La tyrosémiophilie, nom donné à la collection des étiquettes, va donc bien au-delà, et c’est une connaissance très riche que ce confrère a accumulée sur l’industrie fromagère normande. Et plus précisément du pays de Bray, tout au moins une version étendue puisque le périmètre considéré par Lionel Gaudefroy va jusqu’aux frontières de la Somme et de l’Oise. « Il y a une certaine cohérence à cela car plusieurs fromageries situées dans ces deux départements ont apposé l’étiquette « fabriqué en Normandie » à leurs fromages dont le lait était effectivement produit en Normandie mais qui étaient élaborés en réalité ailleurs, chose que la réglementation ne permettrait plus aujourd’hui ? », explique-t-il.
Derrière la vache, l’histoire.
Cette industrie doit beaucoup aux chemins de fer qui ont permis l’acheminement des fromages aux quatre coins de la France, et aussi à des industriels venus d’autres régions, le plus souvent de l’Est, la Savoie ou le Massif Central.
Ce goût pour les étiquettes de boîtes de fromage lui est arrivé un peu par hasard. « J’ai vu un jour dans une brocante l’étiquette d’un fromage que je mangeais enfant, et qui n’existait plus, raconte Lionel Gaudefroy.
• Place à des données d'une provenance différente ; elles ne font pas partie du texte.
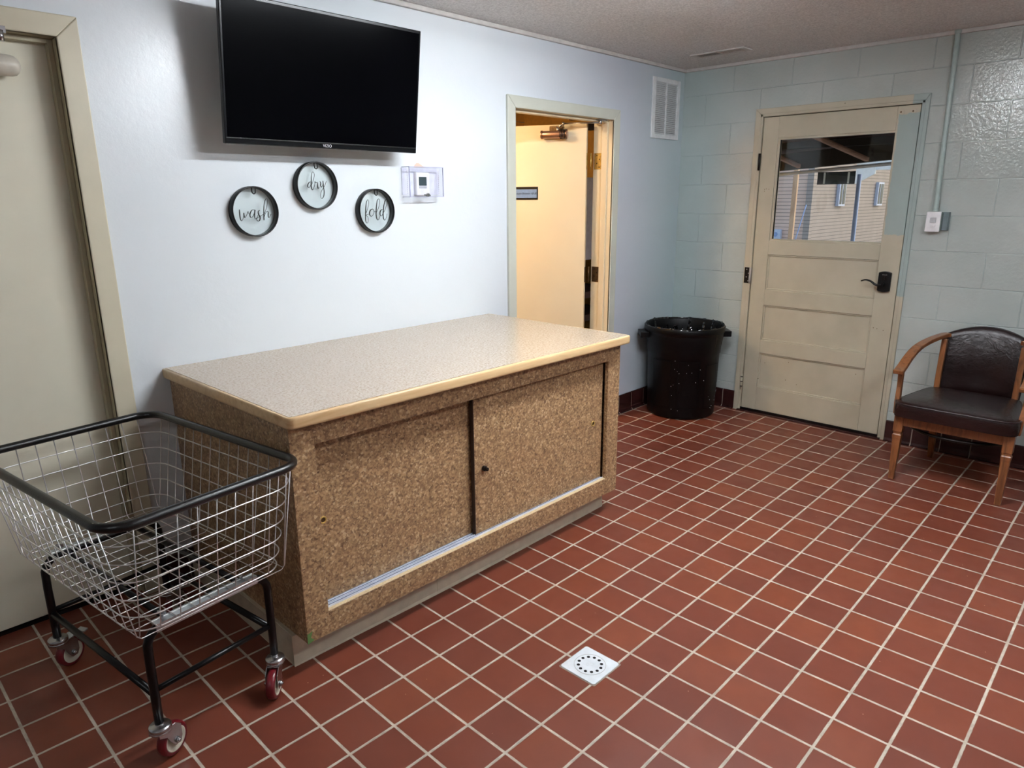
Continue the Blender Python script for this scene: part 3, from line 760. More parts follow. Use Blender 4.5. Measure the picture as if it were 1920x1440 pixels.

Le brocanteur en avait d’autres, je les ai toutes achetées. » Ainsi commence la collection. Mais il y a dans cette passion aussi une part de destin. « J’avais présenté trois sujets de thèse pour mon doctorat et, à ma grande surprise, celui qui a été retenu fut celui sur la composition chimique du fromage de Neuchâtel. »
Aujourd’hui, Lionel Gaudefroy fait profiter de ses connaissances à travers des articles qu’il écrit pour une revue spécialisée, celle de la Société historique et géographique du bassin de l’Epte. Tour à tour ethnologue, historien ou encore économiste, il nous appelle à le suivre sur les chemins qu’ont empruntés ces pionniers de l’ère industrielle, depuis les fromageries de La Chapelle-aux-pots, à celles de Marseille-en-Beauvaisis, en passant par Songeons. Un premier essai, publié à compte d’auteur, « Les fromageries de l'Oise », donne le ton de cette épopée normande. Lionel Gaudefroy espère pouvoir récidiver quand le temps de la retraite viendra, en publiant un ouvrage exhaustif où il donnera libre cours à sa passion.
Des connaissances qui sont aussi d’une utilité pratique : Lionel Gaudefroy peut ainsi conseiller à ses clients dont il connaît les risques allergiques : quand consommer certains fromages, selon quelles races de vaches, selon leur alimentation. Un fromage produit à partir du lait de vache nourrie au maïs sera, par exemple, plus acide qu’un fromage obtenu à partir d’un lait de vache nourrie à l’herbe.